In fact, a recent survey from the University of Rhode Island has found that nearly four out of five (or roughly 80 percent) students there have received R-rated messages on their phones.

How's that for a shocker?

Granted, most of these messages were from romantic partners, and not lewd politicians, but the fact remains that sexting is practically a rite of passage for young people now.

The overall point of the study was to "[examine] the impact of technology use on physical and mental health, as well as interpersonal relationships in college students." But the results brought forth other important issues.

Researchers found that more than half of the 204 students surveyed have received erotic images on their phones, while 60 percent of the group had sent sexy messages themselves.

What's more is that while around 73 percent of the messages ended up being sent to a partner, 10 percent of those messages didn't have consent from the person who had originally forwarded the message.

Wait, there's more.

If that weren't bad enough, around one in five students surveyed admitted to forwarding a message they received to another party without permission from the original sender. Um, I don't know about you but that seems like a MAJOR problem.

Also, because there are college students who are underage, the state is working on implementing laws that will make sexting a serious offense.
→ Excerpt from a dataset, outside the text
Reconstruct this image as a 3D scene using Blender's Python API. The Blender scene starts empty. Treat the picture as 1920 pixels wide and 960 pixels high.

The study mentions that "minors who create and send sexually explicit images of themselves [face being] charged with a "status offense" and referred to family court. Minors and adults who possess or forward sexual images of anyone younger than 18 [face being] charged under the state's child pornography laws."

But do you know what the most alarming thing about all of this is? The study's authors noted that many students don't even realize how easy it is to lose control over their photos and messages.

It goes without saying that if put in the wrong hands, your sexy photos could easily end up online. Is it really worth going through a lifetime of humiliation all for the sake of getting off?